The CPU-temp basically relies on four factors:
cooling
voltage
frequency
degree of load
There are certain BIOS-settings to be aware of. Disable the following:
thermal throttling
system BIOS cachable
Video RAM cachable
FSB spread spectrum
AGP spread spectrum
Your cooler isn't that great, I think. Pay attention to the temperature - it shouldn't exceed 50 C during load. Personally I'd try to raise the vCore to the 1.75 - 1.80 range. Relax your memory timings for now, you can try to tighten them later. Also make sure the memory runs in sync with FSB, which you now should be ready to raise gradually.
You're gonna need to stability test your computer. You may have heard of Prime95, a renowned OC-program that stresses your system to the max in order to check wether or not it is stable. There are called torture tests. This program also has a benchmark which is great for stability testing. If your rig doesn't crash during this benchmark, you should be safe to increase the speed further (unless your temps go wild).

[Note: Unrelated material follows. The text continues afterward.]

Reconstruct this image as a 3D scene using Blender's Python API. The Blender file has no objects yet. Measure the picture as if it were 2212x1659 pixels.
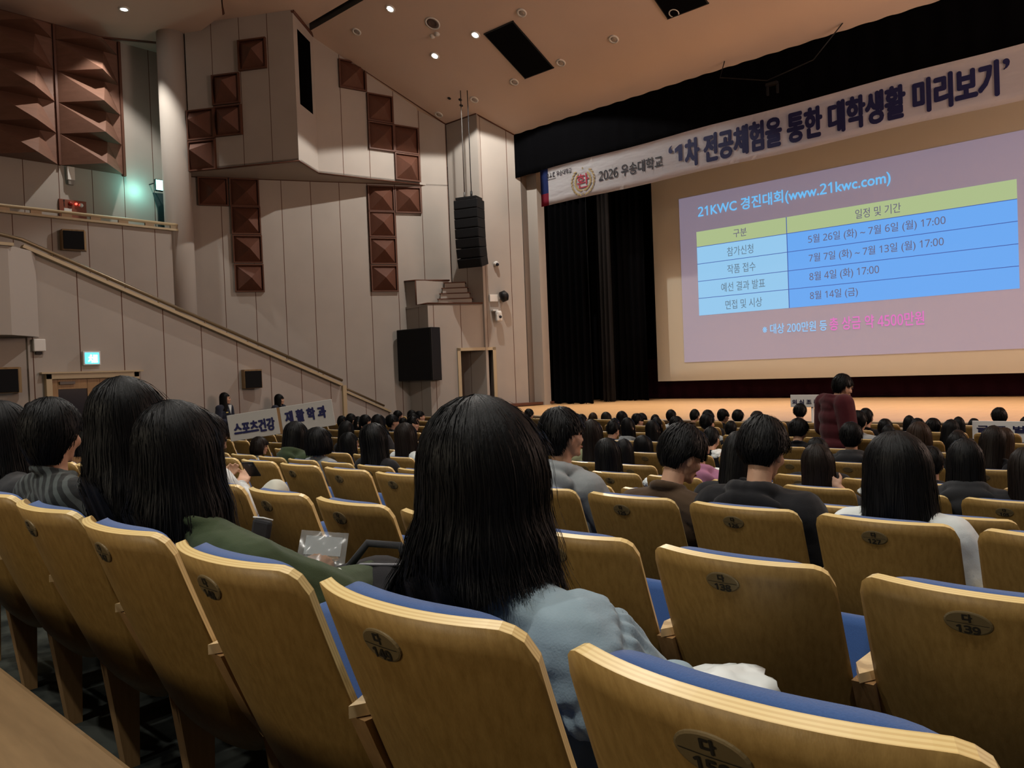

Prime95 is also useful in the sense that it raises the CPU-temp alot, especially one of the tests (it's described in the program). Let this test run for some time, as you monitor the temperature. You see, it's good to know how high the temp will get before settling down and gaming for hours (while temps are possibly getting too high). If the CPU-temp stays reasonably low during say 30 minutes of Primetesting, and the ambient temperature is fairly stable, you should be on the safe side no matter what application you run. Please note that Prime is designed to run for hours straight, but you'll find out pretty quickly when the system is beginning to get unstable, therefore I recommend you use the benchmark first (takes 30 secs or so).
Finally there are tons of details I haven't gone into, but as long as you don't melt your CPU or something, no harm is done. OCing takes a lot of experimenting, and you shouldn't try to find more than one component's limit at a time.
Anyway I hope this will help you getting started. When you have new dilemmas or questions you can always ask the guys at the forum.